▶ DATA SEGMENT:
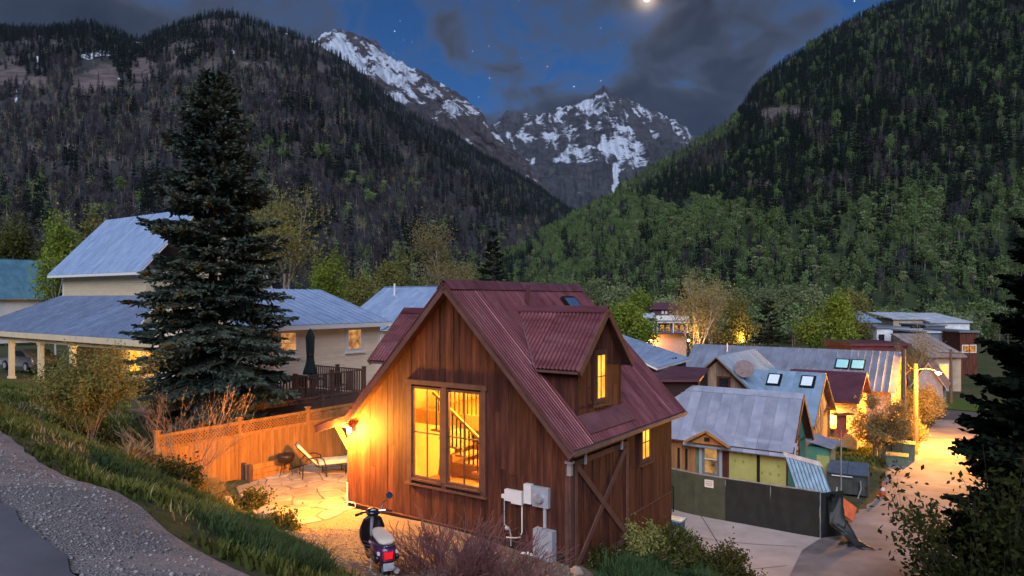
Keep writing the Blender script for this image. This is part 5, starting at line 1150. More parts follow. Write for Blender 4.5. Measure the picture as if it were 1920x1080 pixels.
tl_ = MB().loft([[Vector((x, -.935 + .03 * abs(x) / .08, z)) for x, z in ((-.085, .5), (.085, .5), (.1, .64), (-.1, .64))], [Vector((x, -.965, z)) for x, z in ((-.06, .52), (.06, .52), (.07, .62), (-.07, .62))]]).build('tail_light', M('red_lens', (.75, .012, .02), .2, var=.1, bump=0, emit=(1, .02, .03), estr=.25), sco)
MB().tube([(-.1, -.94, .49), (.1, -.94, .49), (.115, -.93, .655), (-.115, -.93, .655), (-.1, -.94, .49)], .01, 6).build('lamp_rim', m_chr, tl_)
MB().cbox((0, -.93, .37), (.2, .015, .13), Matrix.Rotation(R(-12), 3, 'X')).build('licence_plate', m_grey, sco)
MB().loft([ell(-.9, .42, .09, .03), ell(-.75, .44, .1, .05), ell(-.55, .42, .09, .06)]).build('rear_mudguard', m_sblk, sco, True)
MB().tube([(.12, -.35, .25), (.14, -.6, .24), (.15, -.92, .27)], [.03, .05, .05], 10).build('exhaust', m_grey, sco)
MB().tube([(-.14, -.1, .28), (-.17, -.22, .02)], .014, 6).tube([(.14, -.1, .28), (.17, -.22, .02)], .014, 6).build('stand', m_grey, sco)

# ------------------------------------------------------------------ construction fence with green screens and tarp
cf = thing('construction_fence', 'chain-link construction fence covered in green screens on the concrete pad', 'fence', (10.39, 23.6, 0), ROT)
m_gal = M('galvanised', (.45, .45, .46), .45, bump=0, metal=.6); m_scr = M('green_screen', (.055, .062, .036), .8, scale=2, bump=.3, bscale=120, dist=.004, rand=.06); m_tarp = M('black_tarp', (.017, .021, .020), .5, scale=3, bump=.25, bscale=10)
def fz(x): p = Vector((10.39, 23.6, 0)) + UX * x; return float(zgrid(p.x, p.y))
xs_ = [0, -1.62, -3.2, -4.35, -5.2, -6.6, -8.0]
for x in xs_: MB().tube([(x, 0, fz(x)), (x, 0, fz(x) + 1.62)], .025, 8).build('post', m_gal, cf)
def cloth(x0, x1, z0, z1, nx, nz, y, amp, seed, mat, nm, parent, fold=6., hem=0.):
    V = []; 
    for j in range(nz + 1):
        for i in range(nx + 1):
            x = x0 + (x1 - x0) * i / nx; t = j / nz; z = (z0(x) + (z1(x) - z0(x)) * t)
            d = amp * (float(fbm(i / nx * fold + seed, t * 2 + seed, 3, seed)) - .5) * 2 * (1 - abs(2 * t - 1) ** 4 * .8); V.append((x, y + d, z))
    return link(nm, npmesh(nm, V, gridfaces(nx + 1, nz + 1), mat, True), parent)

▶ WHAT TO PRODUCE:
Reproduce all of the data exactly, omitting each picture it holds.

▶ FINISHED ANSWER:
Keep writing the Blender script for this image. This is part 5, starting at line 1150. More parts follow. Write for Blender 4.5. Measure the picture as if it were 1920x1080 pixels.
tl_ = MB().loft([[Vector((x, -.935 + .03 * abs(x) / .08, z)) for x, z in ((-.085, .5), (.085, .5), (.1, .64), (-.1, .64))], [Vector((x, -.965, z)) for x, z in ((-.06, .52), (.06, .52), (.07, .62), (-.07, .62))]]).build('tail_light', M('red_lens', (.75, .012, .02), .2, var=.1, bump=0, emit=(1, .02, .03), estr=.25), sco)
MB().tube([(-.1, -.94, .49), (.1, -.94, .49), (.115, -.93, .655), (-.115, -.93, .655), (-.1, -.94, .49)], .01, 6).build('lamp_rim', m_chr, tl_)
MB().cbox((0, -.93, .37), (.2, .015, .13), Matrix.Rotation(R(-12), 3, 'X')).build('licence_plate', m_grey, sco)
MB().loft([ell(-.9, .42, .09, .03), ell(-.75, .44, .1, .05), ell(-.55, .42, .09, .06)]).build('rear_mudguard', m_sblk, sco, True)
MB().tube([(.12, -.35, .25), (.14, -.6, .24), (.15, -.92, .27)], [.03, .05, .05], 10).build('exhaust', m_grey, sco)
MB().tube([(-.14, -.1, .28), (-.17, -.22, .02)], .014, 6).tube([(.14, -.1, .28), (.17, -.22, .02)], .014, 6).build('stand', m_grey, sco)

# ------------------------------------------------------------------ construction fence with green screens and tarp
cf = thing('construction_fence', 'chain-link construction fence covered in green screens on the concrete pad', 'fence', (10.39, 23.6, 0), ROT)
m_gal = M('galvanised', (.45, .45, .46), .45, bump=0, metal=.6); m_scr = M('green_screen', (.055, .062, .036), .8, scale=2, bump=.3, bscale=120, dist=.004, rand=.06); m_tarp = M('black_tarp', (.017, .021, .020), .5, scale=3, bump=.25, bscale=10)
def fz(x): p = Vector((10.39, 23.6, 0)) + UX * x; return float(zgrid(p.x, p.y))
xs_ = [0, -1.62, -3.2, -4.35, -5.2, -6.6, -8.0]
for x in xs_: MB().tube([(x, 0, fz(x)), (x, 0, fz(x) + 1.62)], .025, 8).build('post', m_gal, cf)
def cloth(x0, x1, z0, z1, nx, nz, y, amp, seed, mat, nm, parent, fold=6., hem=0.):
    V = []; 
    for j in range(nz + 1):
        for i in range(nx + 1):
            x = x0 + (x1 - x0) * i / nx; t = j / nz; z = (z0(x) + (z1(x) - z0(x)) * t)
            d = amp * (float(fbm(i / nx * fold + seed, t * 2 + seed, 3, seed)) - .5) * 2 * (1 - abs(2 * t - 1) ** 4 * .8); V.append((x, y + d, z))
    return link(nm, npmesh(nm, V, gridfaces(nx + 1, nz + 1), mat, True), parent)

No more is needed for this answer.